Ethanol Subsidies: Republicans Senators Target $6B Tax Credit

Budget Debate Hits Prized Ethanol Subsidies, But Will They Be Eliminated?

ByABC News
April 13, 2011, 4:41 PM

April 18, 2011— -- Congressional Republicans, hungry for billions of dollars in savings from the federal budget, are expressing new willingness to touch what has previously been a sacred cow: taxpayer subsidies for corn-based ethanol.

The federal government has given a nearly $6 billion tax credit to American producers of the bio-fuel every year since 2005, and doled out additional billions in special grants and loan guarantees for more than 30 years.

Now a growing number of lawmakers, including several from agricultural states, say it's time for at least some of the special treatment to end.

"I've talked to ethanol people. I've said that this is something that's got to make economic sense," Indiana Republican Sen. Dan Coats told ABC News of the tax credits he's previously fought to defend.

"We may need phase down to the point where it does that. And I'm willing to put that on the table and have an honest discussion about it," he said.

Oklahoma Sen. Tom Coburn, who's part of the bipartisan "gang of six" working to solve the budget crisis, has proposed immediately eliminating the 45-cents-a-gallon tax credit. The move would, in effect, force ethanol producers to pay more in taxes and give the government a $4 billion boost in revenue through the end of this year.

"Ethanol subsidies are a spending program wrongly placed in the tax code that increases the burden of government, keeps tax rates artificially high, and forces consumers to pay more for food and energy," Coburn said in a letter last month in response to criticism from an anti-tax group.

Elimination of the business tax credit is also part of House Republican Budget Committee Chairman Paul Ryan's controversial budget blueprint for the next fiscal year.

But defenders of subsidies -- including such likely GOP presidential candidates as former House Speaker Newt Gingrich and former Minnesota Gov. Tim Pawlenty -- say they won't let them go down without a fight.

"If you create a cliff, you're going to create a significant job loss in rural America," Agriculture Secretary Tom Vilsack told a Senate panel Wednesday of a plan to abruptly end the tax credit. Vilsack estimated 400,000 workers connected to the ethanol industry could be affected nationwide.

Industry lobbyists say reducing government support for ethanol production will also undermine efforts to reduce dependence on foreign oil, since deep-pocketed oil companies dominate the market and receive lucrative government subsidies of their own.

"The advanced ethanol industry is not looking for handouts. It is looking for a level-playing field and a durable, predictable and cost-effective policy commitment to advanced bio-fuels over time," Brooke Coleman, executive director of the Advanced Ethanol Council, an industry trade group, told the Senate Committee.

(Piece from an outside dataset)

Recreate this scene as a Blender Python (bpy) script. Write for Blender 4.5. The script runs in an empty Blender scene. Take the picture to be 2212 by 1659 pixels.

But independent analysts, including the nonpartisan Government Accounting Office, say the industry tax credit is unnecessary -- duplicating other federal efforts that already guarantee demand for American ethanol will continue to thrive.

The government-mandated Renewable Fuel Standard, for example, requires U.S. gasoline distributors to mix ethanol in their gas and increase use of the fuel by billions of gallons through 2022.

"The ethanol tax credit was important in helping to create a profitable corn starch ethanol industry when the industry had to fund investment in new facilities," the GAO wrote in a report last month. "But it is less important now for sustaining the industry because most of the capital investment in corn starch ethanol refineries has already been made."

The credit, which was renewed in December, is set to expire at the end of the year unless Congress acts. Many experts are optimistic that heightened focus on the federal budget deficit will allow a majority of lawmakers to support expiration.

If the credit is left intact through 2011, it will have cost taxpayers a cumulative $30.5 billion since 2005.